Thetford forest has been much maligned by CUOCers over the years. This article will extend that rich heritage. Common descriptions of the forest include "substandard, "sordid", and "soul-destroying". And that's just the PC section of the adjectives listed under "S". Nonetheless, there's sod all else to do, so we went there to get better at the thing that we do. Fortunately, it was a beautiful spring day in East Anglia, sun beaming but not unpleasantly hot, so spirits were high as Luke, Aidan and James set off from the car, which had been parked in the wrong place thanks to the same navigational skills that were about to get savagely exposed.
Luke had planned 4 'short' (this turned out to be a barefaced lie) loops, starting from the furthest possible corner of the forest from where we had parked. This actually wasn't as bad of an idea as it sounds, because it meant we only had to go through the forest one way. Many controls were found, many more were missed, but as is the beauty of flag-free training, several mispunches were left entirely unidentified until the post-training analysis.
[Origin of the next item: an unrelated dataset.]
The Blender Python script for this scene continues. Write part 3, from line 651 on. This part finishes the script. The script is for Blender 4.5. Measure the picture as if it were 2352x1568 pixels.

Most of these disqualifying offences were provided by James, who thought he was orienteering okay, but wasn't. Aidan meanwhile was having a somewhat more competent time of it, although also MP'd at least once, while Luke split the difference in ability, placing him at a solid 4/10.
Everyone spent a lot of time faffing around in the vague, vapid white forest, with a few moments' respite in the vile green (that's the "V" section). So much time was lost to mistakes and mispunches that the map apparently got further and further out of date as the training proceeded, with the initial "oh where's that path gone?" developing into more complex cartographical discrepancies, like "oh where's that entire block of forest gone?" and, by then final loop "oh, why is that formerly runnable forest now the arboreal equivalent of a concrete wall?". The indisputable highlight of the map, however, was saved for near the end. A single holly bush of relatively unremarkable stature, but mapped as a distinctive tree, in a clearing, surrounded by a different colour of forest, with a distinctive vegetation boundary around it. Thetfore is bare of features, but that's a whole new level of excitement. On arrival, Aidan expressed his desire to hire that bush's hypeman, while James asked "is this the right place?", and Luke said nothing, because he hadn't caught up yet.
By the end, much knowledge had been acquired by all, although mostly about Aidan's suboptimal nutritional state. Discovering a rather bored housemate back at the car, we made a hasty retreat to the comfort of Cambridge. Unfortunately, though, not before it was insisted upon that photographic documentation be made of the matching, and frankly unacceptable, new CUOC shirts. Such evidence is, against my better judgement, presented adjacently. We're sorry.